Yokluk, O Donduran Buz

İbrahim BAŞARIR

Sevgili meslektaşım, köşe dostum Kayhan Kolcu'nun yazısını okuduktan sonra derin düşüncelere daldım.

Sevgili Kayhan'ın yazısı kusursuzdu ancak beni en çok düşündüren simit hakkında yaptığı tespit olmuştu; "Paramı idareli kullanmak için en makul seçeneğin simit olduğunu düşündüm" cümlesi bütün gece kafamda döndü dolaştı.Çünkü simit hem ucuzdu hem de lezzetliydi, Türk halkının vazgeçilmeziydi. Ankara'nın Türkiye'ye bir armağanı olan ‘Simit Sarayları’ nın patlamasıyla yaygınlığı iyice arttı ve popülerleşmenin iyice bir parçası haline geldi; Simit simitlikten çıkarak kaşarlı, sucuklu, zeytinli çeşitleri üretilmeye başlandı. Toplumda yaşanan dekadans simiti de vurmuştu. Benim anlatacaklarım ise daha simitin naifliğini ve samimiliğini koruduğu günlerden ufak bir anı...

Anaokulundan çıkıp resmi olarak öğrenim yaşantıma atılmışım ve ilkokul günlerim başlamış. Şayet sabahçıysam sabahleyin ciddi bir kahvaltı yapılarak, öğlenciysem ise sağlam bir öğle yemeğiyle okula yollanmaktayım, cebime ufak bir harçlık tıkıştırılarak. Çocuğuz tabi ilkokulda ne gibi bir harcamamız olabilir ki?.. Zaten kısıtlı bir kantine sahibiz, şimdinin çocukları gibi her şeyin satıldığı bir ortamda büyümedik biz. Teneffüslerde bir kulübenin önünde tek sıra haline gelerek alabileceğimiz tek şey yiyecek olarak simit, içecek olarak pepsi veya meyve suyu… Düşünün bir 5 yıl sadece bu ikiliyle geçti. Poğaçasız, açmasız sadece simitle geçen bir öğrencilik hayatı… Ancak İstanbul'a geldiğimde öğrenmiştim açmanın ne olduğunu, kruvasan ise sadece benim için ‘kuru hasan’ şeklinde yapılan kötu espirilere malzeme olan bir yiyecekti, daha önce ne görmüştüm ne de yemiştim. Zaten söylenmesi de zordu, işte simit vardı, başka bir şeye ne gibi bir ihtiyacım olabilirdi ki?

Fakat bizi cahil bırakmaya kimin hakkı vardı? Samsun'un kalbur üstü ilkokullarından birinde okumama rağmen bizi simide mahkum eden okul yönetimine isyanımı yıllar sonra ‘Saten Dergi’ aracılığıyla yansıtma imkanını buluyorum. Belki de üstad Kayhan'ın dünkü yazısını okumasaydım, ben de bu satırları kaleme alıyor olmayacaktım.
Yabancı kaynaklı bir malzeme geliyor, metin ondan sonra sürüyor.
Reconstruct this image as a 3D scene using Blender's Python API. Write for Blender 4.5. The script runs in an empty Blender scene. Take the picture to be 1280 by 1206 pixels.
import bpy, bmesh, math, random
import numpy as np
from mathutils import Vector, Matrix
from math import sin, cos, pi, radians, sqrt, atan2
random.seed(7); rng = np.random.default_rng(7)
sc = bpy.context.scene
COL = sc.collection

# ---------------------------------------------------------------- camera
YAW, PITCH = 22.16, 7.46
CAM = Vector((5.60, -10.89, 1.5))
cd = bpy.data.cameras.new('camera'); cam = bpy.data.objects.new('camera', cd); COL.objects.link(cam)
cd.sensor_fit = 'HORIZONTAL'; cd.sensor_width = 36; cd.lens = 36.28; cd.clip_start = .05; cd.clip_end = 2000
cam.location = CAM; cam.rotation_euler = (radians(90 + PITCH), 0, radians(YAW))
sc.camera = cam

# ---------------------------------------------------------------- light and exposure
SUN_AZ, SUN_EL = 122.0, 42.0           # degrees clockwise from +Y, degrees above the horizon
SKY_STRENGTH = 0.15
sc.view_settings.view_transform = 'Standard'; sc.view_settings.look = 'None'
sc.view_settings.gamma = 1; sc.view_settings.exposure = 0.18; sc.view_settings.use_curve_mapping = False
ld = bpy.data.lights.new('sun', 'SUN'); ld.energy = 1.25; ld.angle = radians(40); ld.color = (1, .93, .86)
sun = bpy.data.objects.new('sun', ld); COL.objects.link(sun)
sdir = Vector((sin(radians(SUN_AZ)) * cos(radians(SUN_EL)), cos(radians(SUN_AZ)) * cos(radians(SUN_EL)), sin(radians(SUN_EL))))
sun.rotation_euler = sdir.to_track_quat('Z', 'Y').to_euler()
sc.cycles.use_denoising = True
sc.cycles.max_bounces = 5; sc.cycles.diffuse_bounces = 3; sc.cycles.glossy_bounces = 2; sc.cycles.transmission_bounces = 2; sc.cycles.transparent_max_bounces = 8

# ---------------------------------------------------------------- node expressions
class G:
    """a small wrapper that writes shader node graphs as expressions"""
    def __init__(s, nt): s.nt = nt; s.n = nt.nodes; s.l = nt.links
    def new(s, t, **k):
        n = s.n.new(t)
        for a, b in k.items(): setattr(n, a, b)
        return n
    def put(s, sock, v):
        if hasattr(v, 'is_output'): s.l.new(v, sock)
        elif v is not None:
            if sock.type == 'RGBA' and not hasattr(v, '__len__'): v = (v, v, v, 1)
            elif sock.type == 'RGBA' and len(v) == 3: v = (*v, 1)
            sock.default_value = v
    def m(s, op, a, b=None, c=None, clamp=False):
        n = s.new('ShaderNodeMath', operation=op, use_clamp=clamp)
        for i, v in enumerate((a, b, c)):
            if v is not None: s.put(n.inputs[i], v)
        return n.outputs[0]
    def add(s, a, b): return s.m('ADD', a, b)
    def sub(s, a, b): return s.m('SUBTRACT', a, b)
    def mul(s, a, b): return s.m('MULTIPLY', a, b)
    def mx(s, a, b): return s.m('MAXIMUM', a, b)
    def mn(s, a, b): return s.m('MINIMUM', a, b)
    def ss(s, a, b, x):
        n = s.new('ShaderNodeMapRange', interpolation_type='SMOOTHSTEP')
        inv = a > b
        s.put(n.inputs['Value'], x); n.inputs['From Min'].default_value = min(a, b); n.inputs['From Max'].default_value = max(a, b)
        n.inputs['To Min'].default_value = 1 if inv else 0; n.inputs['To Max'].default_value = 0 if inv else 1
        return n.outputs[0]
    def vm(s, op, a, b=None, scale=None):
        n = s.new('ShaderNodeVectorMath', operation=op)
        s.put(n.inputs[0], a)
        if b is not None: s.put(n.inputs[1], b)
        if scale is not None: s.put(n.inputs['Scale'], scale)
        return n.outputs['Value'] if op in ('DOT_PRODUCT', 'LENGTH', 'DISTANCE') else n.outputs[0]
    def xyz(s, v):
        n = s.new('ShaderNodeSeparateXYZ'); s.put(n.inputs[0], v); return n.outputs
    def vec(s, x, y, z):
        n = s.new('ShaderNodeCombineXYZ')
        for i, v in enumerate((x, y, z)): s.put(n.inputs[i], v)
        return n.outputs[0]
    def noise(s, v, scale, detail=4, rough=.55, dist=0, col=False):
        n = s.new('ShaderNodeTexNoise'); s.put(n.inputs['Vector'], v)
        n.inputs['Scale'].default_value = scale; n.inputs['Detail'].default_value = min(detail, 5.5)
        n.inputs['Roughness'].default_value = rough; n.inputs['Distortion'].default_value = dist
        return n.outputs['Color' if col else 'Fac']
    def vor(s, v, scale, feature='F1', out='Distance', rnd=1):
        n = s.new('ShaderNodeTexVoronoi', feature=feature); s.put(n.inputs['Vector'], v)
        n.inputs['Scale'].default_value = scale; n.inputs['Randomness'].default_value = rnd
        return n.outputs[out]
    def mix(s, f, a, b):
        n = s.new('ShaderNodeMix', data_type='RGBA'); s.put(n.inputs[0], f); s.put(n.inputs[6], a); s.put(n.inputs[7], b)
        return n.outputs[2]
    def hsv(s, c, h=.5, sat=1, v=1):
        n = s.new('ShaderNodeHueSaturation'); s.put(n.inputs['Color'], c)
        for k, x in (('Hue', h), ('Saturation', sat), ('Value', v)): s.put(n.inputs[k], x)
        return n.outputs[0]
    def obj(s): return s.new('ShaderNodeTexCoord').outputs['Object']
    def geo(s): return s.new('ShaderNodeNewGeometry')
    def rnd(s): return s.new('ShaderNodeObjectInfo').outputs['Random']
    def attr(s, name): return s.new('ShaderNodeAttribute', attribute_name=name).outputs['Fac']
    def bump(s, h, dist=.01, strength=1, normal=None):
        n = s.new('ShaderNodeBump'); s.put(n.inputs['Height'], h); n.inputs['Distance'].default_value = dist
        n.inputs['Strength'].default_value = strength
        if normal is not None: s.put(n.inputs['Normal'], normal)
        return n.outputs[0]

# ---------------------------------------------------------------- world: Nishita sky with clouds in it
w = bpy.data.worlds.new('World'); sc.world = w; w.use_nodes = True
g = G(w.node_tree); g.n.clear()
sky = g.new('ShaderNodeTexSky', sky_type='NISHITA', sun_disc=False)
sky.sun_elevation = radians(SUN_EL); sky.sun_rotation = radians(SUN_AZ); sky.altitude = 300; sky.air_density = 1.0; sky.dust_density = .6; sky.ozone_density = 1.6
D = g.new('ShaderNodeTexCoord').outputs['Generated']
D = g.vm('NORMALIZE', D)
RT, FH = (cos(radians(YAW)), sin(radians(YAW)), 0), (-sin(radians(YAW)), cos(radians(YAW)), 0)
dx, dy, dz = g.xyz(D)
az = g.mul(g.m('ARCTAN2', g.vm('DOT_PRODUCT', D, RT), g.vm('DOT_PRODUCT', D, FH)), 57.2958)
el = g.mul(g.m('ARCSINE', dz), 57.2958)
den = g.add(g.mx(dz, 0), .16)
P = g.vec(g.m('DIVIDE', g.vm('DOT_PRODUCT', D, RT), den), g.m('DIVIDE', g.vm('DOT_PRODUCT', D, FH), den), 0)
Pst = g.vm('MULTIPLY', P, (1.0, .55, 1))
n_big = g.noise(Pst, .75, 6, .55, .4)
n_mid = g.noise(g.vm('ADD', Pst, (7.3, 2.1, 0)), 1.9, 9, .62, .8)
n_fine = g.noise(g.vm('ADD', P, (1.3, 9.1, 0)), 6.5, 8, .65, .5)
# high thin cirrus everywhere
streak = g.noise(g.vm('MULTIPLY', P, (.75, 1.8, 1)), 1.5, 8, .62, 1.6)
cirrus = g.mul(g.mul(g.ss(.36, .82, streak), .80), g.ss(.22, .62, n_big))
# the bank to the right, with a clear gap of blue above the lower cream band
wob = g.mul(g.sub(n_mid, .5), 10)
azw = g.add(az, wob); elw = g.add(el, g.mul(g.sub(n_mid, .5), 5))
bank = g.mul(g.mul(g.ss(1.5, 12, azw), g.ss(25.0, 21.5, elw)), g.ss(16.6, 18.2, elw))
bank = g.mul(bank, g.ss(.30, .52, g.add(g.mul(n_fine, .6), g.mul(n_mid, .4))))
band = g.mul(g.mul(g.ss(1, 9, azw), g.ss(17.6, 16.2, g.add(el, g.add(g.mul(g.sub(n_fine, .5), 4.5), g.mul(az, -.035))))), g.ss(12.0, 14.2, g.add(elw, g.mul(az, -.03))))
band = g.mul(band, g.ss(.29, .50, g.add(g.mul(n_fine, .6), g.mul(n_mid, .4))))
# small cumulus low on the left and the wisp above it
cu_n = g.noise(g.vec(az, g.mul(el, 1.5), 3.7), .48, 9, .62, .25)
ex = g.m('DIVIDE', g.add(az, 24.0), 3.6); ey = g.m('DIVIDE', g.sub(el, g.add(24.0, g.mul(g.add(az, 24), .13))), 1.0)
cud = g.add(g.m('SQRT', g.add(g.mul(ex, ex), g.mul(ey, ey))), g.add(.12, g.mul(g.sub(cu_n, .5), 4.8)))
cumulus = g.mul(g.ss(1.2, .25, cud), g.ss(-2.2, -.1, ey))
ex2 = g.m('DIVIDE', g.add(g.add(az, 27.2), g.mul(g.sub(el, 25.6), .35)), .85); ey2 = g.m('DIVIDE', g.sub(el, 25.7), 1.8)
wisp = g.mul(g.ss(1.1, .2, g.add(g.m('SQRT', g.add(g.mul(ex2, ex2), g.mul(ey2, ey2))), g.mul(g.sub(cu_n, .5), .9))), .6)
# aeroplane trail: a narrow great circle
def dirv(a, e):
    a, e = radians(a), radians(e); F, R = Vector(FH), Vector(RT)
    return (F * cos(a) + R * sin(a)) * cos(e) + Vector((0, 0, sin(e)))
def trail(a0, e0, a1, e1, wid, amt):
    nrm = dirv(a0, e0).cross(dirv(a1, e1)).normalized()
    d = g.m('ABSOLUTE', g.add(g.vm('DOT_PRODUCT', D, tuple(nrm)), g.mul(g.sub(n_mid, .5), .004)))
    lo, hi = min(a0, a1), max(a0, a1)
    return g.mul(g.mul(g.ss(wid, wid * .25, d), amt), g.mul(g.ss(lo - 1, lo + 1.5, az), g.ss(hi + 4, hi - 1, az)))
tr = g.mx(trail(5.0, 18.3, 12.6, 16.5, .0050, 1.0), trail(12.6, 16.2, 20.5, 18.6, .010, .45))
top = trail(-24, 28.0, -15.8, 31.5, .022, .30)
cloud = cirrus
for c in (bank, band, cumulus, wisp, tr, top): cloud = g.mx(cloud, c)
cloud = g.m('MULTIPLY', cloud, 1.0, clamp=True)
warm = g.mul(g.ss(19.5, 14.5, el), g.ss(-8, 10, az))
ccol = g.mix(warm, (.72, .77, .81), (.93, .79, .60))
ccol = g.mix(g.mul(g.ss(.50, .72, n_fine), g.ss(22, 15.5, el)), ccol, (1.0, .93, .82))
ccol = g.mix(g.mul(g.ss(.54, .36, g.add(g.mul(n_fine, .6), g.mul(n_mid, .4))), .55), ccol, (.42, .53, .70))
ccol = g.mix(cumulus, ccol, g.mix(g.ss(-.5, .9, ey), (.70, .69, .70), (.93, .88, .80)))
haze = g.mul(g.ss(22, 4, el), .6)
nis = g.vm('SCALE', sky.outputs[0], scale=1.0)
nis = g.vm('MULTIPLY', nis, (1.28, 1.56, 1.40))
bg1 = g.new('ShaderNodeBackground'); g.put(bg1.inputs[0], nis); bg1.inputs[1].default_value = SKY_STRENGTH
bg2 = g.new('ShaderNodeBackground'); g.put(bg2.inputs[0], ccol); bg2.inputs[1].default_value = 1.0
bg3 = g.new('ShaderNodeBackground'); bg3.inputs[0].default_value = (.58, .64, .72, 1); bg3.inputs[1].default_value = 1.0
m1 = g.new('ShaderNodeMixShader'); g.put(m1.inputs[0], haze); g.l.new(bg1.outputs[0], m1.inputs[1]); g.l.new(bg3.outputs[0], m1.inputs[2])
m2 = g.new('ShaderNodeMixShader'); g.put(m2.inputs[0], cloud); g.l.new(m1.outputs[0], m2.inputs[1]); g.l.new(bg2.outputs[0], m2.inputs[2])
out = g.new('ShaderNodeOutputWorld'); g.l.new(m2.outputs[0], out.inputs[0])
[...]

Aslında biz böylece aza kanaat etmeyi, en müşkül anda simitle teselliyi bulmayı öğrendik; fakat bu dersin 5 sene sürmesi küçük bünyelerin gelişiminde ve psikolojisinde derin hasarlara sebebiyet vermiş olabilir. Belki de bü yüzden alttan gelen yeni nesil bu kadar gelişmiş ve bu kadar iri…

İşte buradan üstad Kayhan'a sesleniyorum. Simit konusunda mutahassıs olan kendisinden, "Türk toplumunda simit yeri ve büyümekte olan çocukların gelişiminde etkisi" başlıklı bir yazı derlemesini rica ediyorum.